# Material shown start
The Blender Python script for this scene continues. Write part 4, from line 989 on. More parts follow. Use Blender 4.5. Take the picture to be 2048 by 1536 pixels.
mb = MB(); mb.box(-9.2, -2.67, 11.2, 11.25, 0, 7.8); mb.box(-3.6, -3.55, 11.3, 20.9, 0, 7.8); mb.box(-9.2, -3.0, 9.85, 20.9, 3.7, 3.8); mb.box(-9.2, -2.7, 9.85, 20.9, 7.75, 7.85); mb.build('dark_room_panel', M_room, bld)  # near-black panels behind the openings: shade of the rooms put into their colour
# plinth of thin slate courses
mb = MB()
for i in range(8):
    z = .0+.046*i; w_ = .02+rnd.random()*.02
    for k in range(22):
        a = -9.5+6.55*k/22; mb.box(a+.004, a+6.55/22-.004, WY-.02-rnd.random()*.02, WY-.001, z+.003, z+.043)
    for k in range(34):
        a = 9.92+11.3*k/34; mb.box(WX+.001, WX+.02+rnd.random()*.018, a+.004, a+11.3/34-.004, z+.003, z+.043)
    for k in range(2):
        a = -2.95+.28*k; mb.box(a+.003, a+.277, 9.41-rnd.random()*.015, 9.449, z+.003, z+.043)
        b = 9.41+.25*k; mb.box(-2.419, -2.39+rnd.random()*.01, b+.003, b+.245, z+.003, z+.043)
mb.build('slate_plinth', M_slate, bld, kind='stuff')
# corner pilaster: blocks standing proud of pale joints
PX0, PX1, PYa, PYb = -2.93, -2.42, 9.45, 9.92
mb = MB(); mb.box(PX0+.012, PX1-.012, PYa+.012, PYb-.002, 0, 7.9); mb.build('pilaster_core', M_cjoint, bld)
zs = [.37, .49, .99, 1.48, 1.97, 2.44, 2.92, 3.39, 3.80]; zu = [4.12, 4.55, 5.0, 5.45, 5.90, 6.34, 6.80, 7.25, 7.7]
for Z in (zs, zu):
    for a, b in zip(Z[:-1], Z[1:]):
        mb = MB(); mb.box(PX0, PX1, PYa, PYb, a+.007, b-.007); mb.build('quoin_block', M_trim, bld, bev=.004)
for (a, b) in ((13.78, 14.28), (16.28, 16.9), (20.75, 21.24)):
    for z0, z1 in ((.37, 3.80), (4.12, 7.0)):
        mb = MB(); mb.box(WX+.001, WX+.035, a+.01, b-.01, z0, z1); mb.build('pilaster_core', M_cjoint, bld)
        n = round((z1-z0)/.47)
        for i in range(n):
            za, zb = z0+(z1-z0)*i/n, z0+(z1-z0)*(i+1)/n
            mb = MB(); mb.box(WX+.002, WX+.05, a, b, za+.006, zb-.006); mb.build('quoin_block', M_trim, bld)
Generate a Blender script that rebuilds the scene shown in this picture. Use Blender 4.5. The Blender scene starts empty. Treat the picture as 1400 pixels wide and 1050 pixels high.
# Material shown end
> **Goal**
Repeat the material above exactly.

> **Response below**
The Blender Python script for this scene continues. Write part 4, from line 989 on. More parts follow. Use Blender 4.5. Take the picture to be 2048 by 1536 pixels.
mb = MB(); mb.box(-9.2, -2.67, 11.2, 11.25, 0, 7.8); mb.box(-3.6, -3.55, 11.3, 20.9, 0, 7.8); mb.box(-9.2, -3.0, 9.85, 20.9, 3.7, 3.8); mb.box(-9.2, -2.7, 9.85, 20.9, 7.75, 7.85); mb.build('dark_room_panel', M_room, bld)  # near-black panels behind the openings: shade of the rooms put into their colour
# plinth of thin slate courses
mb = MB()
for i in range(8):
    z = .0+.046*i; w_ = .02+rnd.random()*.02
    for k in range(22):
        a = -9.5+6.55*k/22; mb.box(a+.004, a+6.55/22-.004, WY-.02-rnd.random()*.02, WY-.001, z+.003, z+.043)
    for k in range(34):
        a = 9.92+11.3*k/34; mb.box(WX+.001, WX+.02+rnd.random()*.018, a+.004, a+11.3/34-.004, z+.003, z+.043)
    for k in range(2):
        a = -2.95+.28*k; mb.box(a+.003, a+.277, 9.41-rnd.random()*.015, 9.449, z+.003, z+.043)
        b = 9.41+.25*k; mb.box(-2.419, -2.39+rnd.random()*.01, b+.003, b+.245, z+.003, z+.043)
mb.build('slate_plinth', M_slate, bld, kind='stuff')
# corner pilaster: blocks standing proud of pale joints
PX0, PX1, PYa, PYb = -2.93, -2.42, 9.45, 9.92
mb = MB(); mb.box(PX0+.012, PX1-.012, PYa+.012, PYb-.002, 0, 7.9); mb.build('pilaster_core', M_cjoint, bld)
zs = [.37, .49, .99, 1.48, 1.97, 2.44, 2.92, 3.39, 3.80]; zu = [4.12, 4.55, 5.0, 5.45, 5.90, 6.34, 6.80, 7.25, 7.7]
for Z in (zs, zu):
    for a, b in zip(Z[:-1], Z[1:]):
        mb = MB(); mb.box(PX0, PX1, PYa, PYb, a+.007, b-.007); mb.build('quoin_block', M_trim, bld, bev=.004)
for (a, b) in ((13.78, 14.28), (16.28, 16.9), (20.75, 21.24)):
    for z0, z1 in ((.37, 3.80), (4.12, 7.0)):
        mb = MB(); mb.box(WX+.001, WX+.035, a+.01, b-.01, z0, z1); mb.build('pilaster_core', M_cjoint, bld)
        n = round((z1-z0)/.47)
        for i in range(n):
            za, zb = z0+(z1-z0)*i/n, z0+(z1-z0)*(i+1)/n
            mb = MB(); mb.box(WX+.002, WX+.05, a, b, za+.006, zb-.006); mb.build('quoin_block', M_trim, bld)
Generate a Blender script that rebuilds the scene shown in this picture. Use Blender 4.5. The Blender scene starts empty. Treat the picture as 1400 pixels wide and 1050 pixels high.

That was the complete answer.